:: Information provided

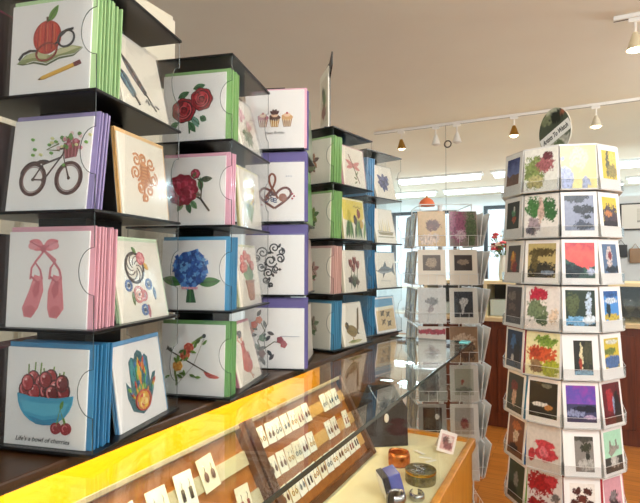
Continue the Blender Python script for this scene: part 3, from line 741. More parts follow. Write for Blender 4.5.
# dark necklace stand with pendant
ns = empty('necklace_stand', (-.625, 1.73, FZ), R(35), 'dark brown leaning necklace stand at the far end of the showcase', 'necklace stand')
NM = Matrix.Rotation(R(-20), 4, 'X') @ Matrix.Scale(1.12, 4); VEL = paint('#1d120b', .8)
MB().prism([(-.085, .002), (.075, .002), (.085, .12), (.045, .20), (-.05, .20), (-.09, .12)], 0, .008, VEL, NM).build('bust_panel', ns, bevel=.002)
MB().prism([(-.02, 0), (.02, 0), (.012, .15), (-.012, .15)], .07, .076, VEL, Matrix.Rotation(R(12), 4, 'X')).build('easel_leg', ns)
nk = empty('necklace', (-.625, 1.73, FZ), R(35), 'silver chain necklace with a pale pendant on the dark stand', 'necklace')
MB().tube([NM @ Vector(p) for p in ((-.045, -.003, .198), (-.02, -.003, .15), (.008, -.003, .11), (.03, -.003, .15), (.04, -.003, .198))], .0012, SILVER, 6).build('chain', nk)
MB().ball(NM @ Vector((.008, -.006, .09)), .009, .004, .017, paint('#e8ded2', .3)).build('pendant', nk, smooth=True)

# ================================================================== CARDS
def greeting_card(M, w, h, label, group=None, art=None, env=None, face=WHITE_CARD, sleeve=True, cat='greeting card', pic=None):
    o = MB().box(-w / 2, w / 2, 0, .0022, 0, h, face).build('greeting_card')
    o.matrix_world = M; tag(o, label, cat, group)
    if env:
        col, ew, eh, dx = env
        MB().box(-ew / 2 + dx, ew / 2 + dx, .0024, .0044, 0, eh, paint(col, .5)).build('envelope', o)
    if art:
        a = Art(w, h); art(a); a.build(o)
    if pic:
        fn, pw, ph, px, pz = pic
        picture('printed_picture', o, pw, ph, fn, z0=pz, x0=px)
    if sleeve:
        MB().box(-w / 2 - .002, w / 2 + .002, -.0052, -.0048, -.0005, h + .003, FILM).build('clear_sleeve', o)
    return o
SHEEN = {}
def stack_card(M, w, h, col, label, group, thick=.0055, inner='#dcd8d0'):
    m = paint(col, .3, coat=.5)
    o = MB().box(-w / 2, w / 2, 0, thick * .55, 0, h, m).box(-w / 2 + .001, w / 2 - .002, thick * .55, thick * .82, .001, h - .004, paint(inner, .5)).build('greeting_card')
    o.matrix_world = M; return tag(o, label, 'greeting card', group)

# ================================================================== CARD TOWERS
PITCH = .182
def clear_panel(w, h, nr, m):        # panel with a round thumb notch in its right edge; x from 0 to w
    pts = [(0, 0), (w, 0), (w, h / 2 - nr)]
    for i in range(1, 12):
        a = -PI / 2 - PI * i / 12
        pts.append((w + nr * .75 * math.cos(a), h / 2 + nr * math.sin(a)))
    pts += [(w, h / 2 + nr), (w, h), (0, h)]
    return pts
def tower(near, rot, label, levels=4, pitch=PITCH, a=.1225, t=.075, plates=True, center=None, base=EYE - .292, panels=True):
    Rz = Matrix.Rotation(R(rot), 4, 'Z'); w = 2 * a - t
    if center is None:
        c = Vector((near[0], near[1], 0)) + (Rz.to_3x3() @ Vector((-a, a, 0)))
    else: c = Vector((*center, 0))
    root = empty('card_tower', (c.x, c.y, base), R(rot), label, 'card display tower', 'revolving card towers on the counter ledge')
    T = Matrix.Translation((c.x, c.y, base)) @ Rz
    top = levels * pitch
    MB().box(-a + .02, a - .02, -a + .02, a - .02, 0, .004, BLACK).build('base', root)
    MB().box(-a + t, a - t, -a + t, a - t, .004, top, BLACK).build('core', root)
    for k in range(levels + 1):
        z = k * pitch + .004
        if plates:
            MB().box(-a - .003, a + .003, -a - .003, a + .003, z, z + .005, BLACK).build('top_plate' if k == levels else 'shelf', root, bevel=.001)
        elif k < levels:
            MB().box(-a + .004, a - .004, -a + .004, a - .004, z, z + .005, BLACK).build('shelf', root)
    if panels:
        ph = pitch - .006
        for q in range(4):
            Q = Matrix.Rotation(q * PI / 2, 4, 'Z')
            for k in range(levels):
                pts = clear_panel(w, ph, .036, CLEAR); z = k * pitch + .0095
                Mq = Q @ Matrix.Translation((a - w, -a, z))
                pn = MB().prism(pts, 0, .0022, CLEAR, Mq).build('clear_panel', root)
                e = MB(); e.tube([Mq @ Vector((x, .0011, zz)) for x, zz in pts[1:-1]], .0007, CLEAR_EDGE, 4); e.build('panel_edge', pn)
    def slot(q, k, lean=0.0, dx=0.0, dy=0.0, tilt=0.0):
        return T @ Matrix.Rotation(q * PI / 2, 4, 'Z') @ Matrix.Translation((a - w / 2 + dx, -a + .0085 + dy, k * pitch + .0095)) @ Matrix.Rotation(R(-lean), 4, 'X') @ Matrix.Rotation(R(tilt), 4, 'Y')
    return root, slot
rs = random.Random(99)
def fill(slot, q, k, size, art, label, env, n, lean, stack_label, group, dx=0.0, env_big=(.150, .150, .004), stack_col=None, tilt=0.0, face=WHITE_CARD, dy=0.0, sdx=.0, step=.0078):
    if art:
        greeting_card(slot(q, k, lean, dx, dy, tilt), size[0], size[1], label, None, art, (env, *env_big) if env else None, face)
    for i in range(n):
        M = slot(q, k, lean + rs.uniform(-.3, .3), dx + sdx + env_big[2] + rs.uniform(-.0015, .002), dy + .0062 + i * step, tilt * .5)
        stack_card(M, env_big[0] + rs.uniform(-.001, .001), env_big[1] - rs.uniform(0, .003), stack_col or env, stack_label, group)

S = (.148, .150)
GREEN, PURPLE, PINK, BLU, LIME = '#8fc56a', '#8d80ad', '#d39ba7', '#3878a0', '#7fae58'
t1, s1 = tower((-.636, .492), 14, 'nearest black card tower, with the apple and bicycle cards')
info = [(m_cherries, BLU, 'bowl of cherries', '#2f719c'), (m_ballet, PINK, 'pink ballet shoes', PINK), (m_bike, PURPLE, 'bicycle with flower basket', PURPLE), (m_apple, '#b9d9a0', 'apple, open book and glasses', '#93b97f')]
for k, (art, env, nm, sc_) in enumerate(info):
    fill(s1, 0, k, S, art, f'white greeting card with a paper {nm}, front of the nearest tower', env, (5, 6, 3, 7)[k], (2.5, 2.5, 7, 2.5)[k], f'wrapped coloured card stacked behind the {nm} card', f'cards behind the {nm} card', stack_col=sc_, dx=(-.008, -.008, -.012, -.008)[k], env_big=(.156, .158, .005), sdx=.003)
info = [(m_hamsa, '#5f93bb', 'colourful open hand'), (m_dream, '#cfe4c0', 'dreamcatcher with a rose'), (m_octopus, '#e6b878', 'orange octopus'), (m_feathers, '#d9d4c8', 'two quill feathers')]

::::

* [Problem description]: Reproduce the listing exactly. Leave its pictures out.

* [Solution to the exercise]:
Continue the Blender Python script for this scene: part 3, from line 741. More parts follow. Write for Blender 4.5.
# dark necklace stand with pendant
ns = empty('necklace_stand', (-.625, 1.73, FZ), R(35), 'dark brown leaning necklace stand at the far end of the showcase', 'necklace stand')
NM = Matrix.Rotation(R(-20), 4, 'X') @ Matrix.Scale(1.12, 4); VEL = paint('#1d120b', .8)
MB().prism([(-.085, .002), (.075, .002), (.085, .12), (.045, .20), (-.05, .20), (-.09, .12)], 0, .008, VEL, NM).build('bust_panel', ns, bevel=.002)
MB().prism([(-.02, 0), (.02, 0), (.012, .15), (-.012, .15)], .07, .076, VEL, Matrix.Rotation(R(12), 4, 'X')).build('easel_leg', ns)
nk = empty('necklace', (-.625, 1.73, FZ), R(35), 'silver chain necklace with a pale pendant on the dark stand', 'necklace')
MB().tube([NM @ Vector(p) for p in ((-.045, -.003, .198), (-.02, -.003, .15), (.008, -.003, .11), (.03, -.003, .15), (.04, -.003, .198))], .0012, SILVER, 6).build('chain', nk)
MB().ball(NM @ Vector((.008, -.006, .09)), .009, .004, .017, paint('#e8ded2', .3)).build('pendant', nk, smooth=True)

# ================================================================== CARDS
def greeting_card(M, w, h, label, group=None, art=None, env=None, face=WHITE_CARD, sleeve=True, cat='greeting card', pic=None):
    o = MB().box(-w / 2, w / 2, 0, .0022, 0, h, face).build('greeting_card')
    o.matrix_world = M; tag(o, label, cat, group)
    if env:
        col, ew, eh, dx = env
        MB().box(-ew / 2 + dx, ew / 2 + dx, .0024, .0044, 0, eh, paint(col, .5)).build('envelope', o)
    if art:
        a = Art(w, h); art(a); a.build(o)
    if pic:
        fn, pw, ph, px, pz = pic
        picture('printed_picture', o, pw, ph, fn, z0=pz, x0=px)
    if sleeve:
        MB().box(-w / 2 - .002, w / 2 + .002, -.0052, -.0048, -.0005, h + .003, FILM).build('clear_sleeve', o)
    return o
SHEEN = {}
def stack_card(M, w, h, col, label, group, thick=.0055, inner='#dcd8d0'):
    m = paint(col, .3, coat=.5)
    o = MB().box(-w / 2, w / 2, 0, thick * .55, 0, h, m).box(-w / 2 + .001, w / 2 - .002, thick * .55, thick * .82, .001, h - .004, paint(inner, .5)).build('greeting_card')
    o.matrix_world = M; return tag(o, label, 'greeting card', group)

# ================================================================== CARD TOWERS
PITCH = .182
def clear_panel(w, h, nr, m):        # panel with a round thumb notch in its right edge; x from 0 to w
    pts = [(0, 0), (w, 0), (w, h / 2 - nr)]
    for i in range(1, 12):
        a = -PI / 2 - PI * i / 12
        pts.append((w + nr * .75 * math.cos(a), h / 2 + nr * math.sin(a)))
    pts += [(w, h / 2 + nr), (w, h), (0, h)]
    return pts
def tower(near, rot, label, levels=4, pitch=PITCH, a=.1225, t=.075, plates=True, center=None, base=EYE - .292, panels=True):
    Rz = Matrix.Rotation(R(rot), 4, 'Z'); w = 2 * a - t
    if center is None:
        c = Vector((near[0], near[1], 0)) + (Rz.to_3x3() @ Vector((-a, a, 0)))
    else: c = Vector((*center, 0))
    root = empty('card_tower', (c.x, c.y, base), R(rot), label, 'card display tower', 'revolving card towers on the counter ledge')
    T = Matrix.Translation((c.x, c.y, base)) @ Rz
    top = levels * pitch
    MB().box(-a + .02, a - .02, -a + .02, a - .02, 0, .004, BLACK).build('base', root)
    MB().box(-a + t, a - t, -a + t, a - t, .004, top, BLACK).build('core', root)
    for k in range(levels + 1):
        z = k * pitch + .004
        if plates:
            MB().box(-a - .003, a + .003, -a - .003, a + .003, z, z + .005, BLACK).build('top_plate' if k == levels else 'shelf', root, bevel=.001)
        elif k < levels:
            MB().box(-a + .004, a - .004, -a + .004, a - .004, z, z + .005, BLACK).build('shelf', root)
    if panels:
        ph = pitch - .006
        for q in range(4):
            Q = Matrix.Rotation(q * PI / 2, 4, 'Z')
            for k in range(levels):
                pts = clear_panel(w, ph, .036, CLEAR); z = k * pitch + .0095
                Mq = Q @ Matrix.Translation((a - w, -a, z))
                pn = MB().prism(pts, 0, .0022, CLEAR, Mq).build('clear_panel', root)
                e = MB(); e.tube([Mq @ Vector((x, .0011, zz)) for x, zz in pts[1:-1]], .0007, CLEAR_EDGE, 4); e.build('panel_edge', pn)
    def slot(q, k, lean=0.0, dx=0.0, dy=0.0, tilt=0.0):
        return T @ Matrix.Rotation(q * PI / 2, 4, 'Z') @ Matrix.Translation((a - w / 2 + dx, -a + .0085 + dy, k * pitch + .0095)) @ Matrix.Rotation(R(-lean), 4, 'X') @ Matrix.Rotation(R(tilt), 4, 'Y')
    return root, slot
rs = random.Random(99)
def fill(slot, q, k, size, art, label, env, n, lean, stack_label, group, dx=0.0, env_big=(.150, .150, .004), stack_col=None, tilt=0.0, face=WHITE_CARD, dy=0.0, sdx=.0, step=.0078):
    if art:
        greeting_card(slot(q, k, lean, dx, dy, tilt), size[0], size[1], label, None, art, (env, *env_big) if env else None, face)
    for i in range(n):
        M = slot(q, k, lean + rs.uniform(-.3, .3), dx + sdx + env_big[2] + rs.uniform(-.0015, .002), dy + .0062 + i * step, tilt * .5)
        stack_card(M, env_big[0] + rs.uniform(-.001, .001), env_big[1] - rs.uniform(0, .003), stack_col or env, stack_label, group)

S = (.148, .150)
GREEN, PURPLE, PINK, BLU, LIME = '#8fc56a', '#8d80ad', '#d39ba7', '#3878a0', '#7fae58'
t1, s1 = tower((-.636, .492), 14, 'nearest black card tower, with the apple and bicycle cards')
info = [(m_cherries, BLU, 'bowl of cherries', '#2f719c'), (m_ballet, PINK, 'pink ballet shoes', PINK), (m_bike, PURPLE, 'bicycle with flower basket', PURPLE), (m_apple, '#b9d9a0', 'apple, open book and glasses', '#93b97f')]
for k, (art, env, nm, sc_) in enumerate(info):
    fill(s1, 0, k, S, art, f'white greeting card with a paper {nm}, front of the nearest tower', env, (5, 6, 3, 7)[k], (2.5, 2.5, 7, 2.5)[k], f'wrapped coloured card stacked behind the {nm} card', f'cards behind the {nm} card', stack_col=sc_, dx=(-.008, -.008, -.012, -.008)[k], env_big=(.156, .158, .005), sdx=.003)
info = [(m_hamsa, '#5f93bb', 'colourful open hand'), (m_dream, '#cfe4c0', 'dreamcatcher with a rose'), (m_octopus, '#e6b878', 'orange octopus'), (m_feathers, '#d9d4c8', 'two quill feathers')]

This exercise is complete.